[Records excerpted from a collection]
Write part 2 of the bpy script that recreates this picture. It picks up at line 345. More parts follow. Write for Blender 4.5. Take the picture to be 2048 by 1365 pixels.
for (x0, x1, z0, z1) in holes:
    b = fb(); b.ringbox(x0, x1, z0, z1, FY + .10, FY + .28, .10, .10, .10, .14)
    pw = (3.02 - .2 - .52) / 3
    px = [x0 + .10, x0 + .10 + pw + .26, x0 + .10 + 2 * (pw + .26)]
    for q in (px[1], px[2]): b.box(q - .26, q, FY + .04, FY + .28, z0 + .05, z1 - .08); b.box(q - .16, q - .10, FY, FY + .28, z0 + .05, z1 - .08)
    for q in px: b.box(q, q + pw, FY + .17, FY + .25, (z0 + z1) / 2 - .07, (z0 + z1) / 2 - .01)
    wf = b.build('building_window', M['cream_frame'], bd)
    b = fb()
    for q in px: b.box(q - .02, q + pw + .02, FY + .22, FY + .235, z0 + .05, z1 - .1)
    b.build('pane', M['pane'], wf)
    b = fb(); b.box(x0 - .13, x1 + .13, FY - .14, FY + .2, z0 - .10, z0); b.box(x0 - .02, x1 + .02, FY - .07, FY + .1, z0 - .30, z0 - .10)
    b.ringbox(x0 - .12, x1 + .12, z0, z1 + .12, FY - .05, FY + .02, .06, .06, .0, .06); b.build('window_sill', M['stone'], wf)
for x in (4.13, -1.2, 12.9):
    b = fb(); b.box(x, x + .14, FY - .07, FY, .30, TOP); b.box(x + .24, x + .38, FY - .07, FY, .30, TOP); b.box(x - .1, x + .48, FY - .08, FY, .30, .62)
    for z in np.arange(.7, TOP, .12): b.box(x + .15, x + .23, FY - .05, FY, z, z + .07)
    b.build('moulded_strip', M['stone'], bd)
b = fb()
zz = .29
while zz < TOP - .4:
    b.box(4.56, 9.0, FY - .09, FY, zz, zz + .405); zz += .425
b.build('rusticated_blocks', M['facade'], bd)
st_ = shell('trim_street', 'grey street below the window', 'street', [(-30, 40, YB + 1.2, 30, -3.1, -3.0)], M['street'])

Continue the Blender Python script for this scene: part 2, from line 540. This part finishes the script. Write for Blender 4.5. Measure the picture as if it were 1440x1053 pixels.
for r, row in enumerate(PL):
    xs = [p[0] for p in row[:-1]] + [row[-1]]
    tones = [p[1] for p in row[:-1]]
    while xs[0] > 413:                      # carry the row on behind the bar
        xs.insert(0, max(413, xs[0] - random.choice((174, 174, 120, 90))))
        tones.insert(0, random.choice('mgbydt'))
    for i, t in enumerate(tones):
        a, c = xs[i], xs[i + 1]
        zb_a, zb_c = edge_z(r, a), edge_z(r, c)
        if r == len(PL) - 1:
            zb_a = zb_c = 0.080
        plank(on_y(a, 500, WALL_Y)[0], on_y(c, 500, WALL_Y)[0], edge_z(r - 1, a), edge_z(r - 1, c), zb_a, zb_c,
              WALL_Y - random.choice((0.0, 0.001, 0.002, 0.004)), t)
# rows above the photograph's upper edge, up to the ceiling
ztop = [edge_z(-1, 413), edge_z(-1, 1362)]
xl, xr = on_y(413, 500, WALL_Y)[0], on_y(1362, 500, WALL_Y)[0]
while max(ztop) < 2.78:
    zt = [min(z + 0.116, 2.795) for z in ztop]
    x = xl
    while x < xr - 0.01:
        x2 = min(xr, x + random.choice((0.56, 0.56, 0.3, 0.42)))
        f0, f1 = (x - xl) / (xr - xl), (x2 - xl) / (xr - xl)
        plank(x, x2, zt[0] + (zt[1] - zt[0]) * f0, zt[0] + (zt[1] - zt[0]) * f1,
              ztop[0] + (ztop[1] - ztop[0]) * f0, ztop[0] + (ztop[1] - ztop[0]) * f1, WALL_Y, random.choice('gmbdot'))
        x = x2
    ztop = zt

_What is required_
Where a line above holds the string "script", show that line.

_Task response_
Write part 2 of the bpy script that recreates this picture. It picks up at line 345. More parts follow. Write for Blender 4.5. Take the picture to be 2048 by 1365 pixels.
Continue the Blender Python script for this scene: part 2, from line 540. This part finishes the script. Write for Blender 4.5. Measure the picture as if it were 1440x1053 pixels.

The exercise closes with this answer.